Honeymoon in Vegas, which opened Thursday at the Nederlander Theatre, is based on a rather mediocre, early ‘nineties comedy starring Nicolas Cage, Sarah Jessica Parker, and James Caan—the kind of forgettable, PG-13 affair that largely survived in DVD bargain bins before the era of streaming rendered all DVDs a bargain.  The musical, with a book by the film’s writer/director Andrew Bergman and music and lyrics by Jason Robert Brown, does a fine job in its first act of playing up the outlandishness of its premise while slinging amiable if unremarkable songs.  In “I Love Betsy,” Jack belts, “I like singing on the pier / I like Broadway (once a year) / But I love Betsy!” then adds, “I like visits to the zoo / I love opera, that’s not true / But I love Betsy!”  It also cuts the fat of the original script, deciding to nix Jack’s career as a private detective—which includes a client who swears his unattractive wife is cuckolding him with Mike Tyson—as well as an unnecessary supporting character, the pretentious and spacey Chief Orman, apparently based on Marlon Brando.
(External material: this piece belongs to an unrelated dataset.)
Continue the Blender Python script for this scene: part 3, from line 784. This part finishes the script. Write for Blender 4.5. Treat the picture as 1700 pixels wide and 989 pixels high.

By the second act, however, the fat piles up again, and at two and a half hours, Honeymoon in Vegas overstays its welcome.  True, Mr. McClure, who was phenomenal in the otherwise joyless Chaplin, is a tireless and endearing presence, ideal for musical theater.  And his co-star, Ms. O’Malley, succeeds in the tough job of convincing us that Betsy might actually fall for Tommy in the space of forty-eight hours.  Unfortunately, the headliner here, Mr. Danza, has trouble with projection (even with a mic, his singing is barely louder than the orchestra).  But more importantly, most of the narrative is framed by an Elvis convention taking place in Vegas, and when you don’t have the money (or the inclination) for his songs, your own are going to seem pretty paltry by comparison.  Having a slew of lookalikes muttering and scoffing in imitation of The King can’t make up for the fact that we never get to hear a rendition of, say, “Suspicious Minds.”  The result, then, is a disappointing original work that might have been much better as a jukebox musical.

Honeymoon in Vegas runs through April 5th at the Nederlander Theatre.  208 W. 41st Street  New York, NY.  2 hours 35 minutes.  One intermission.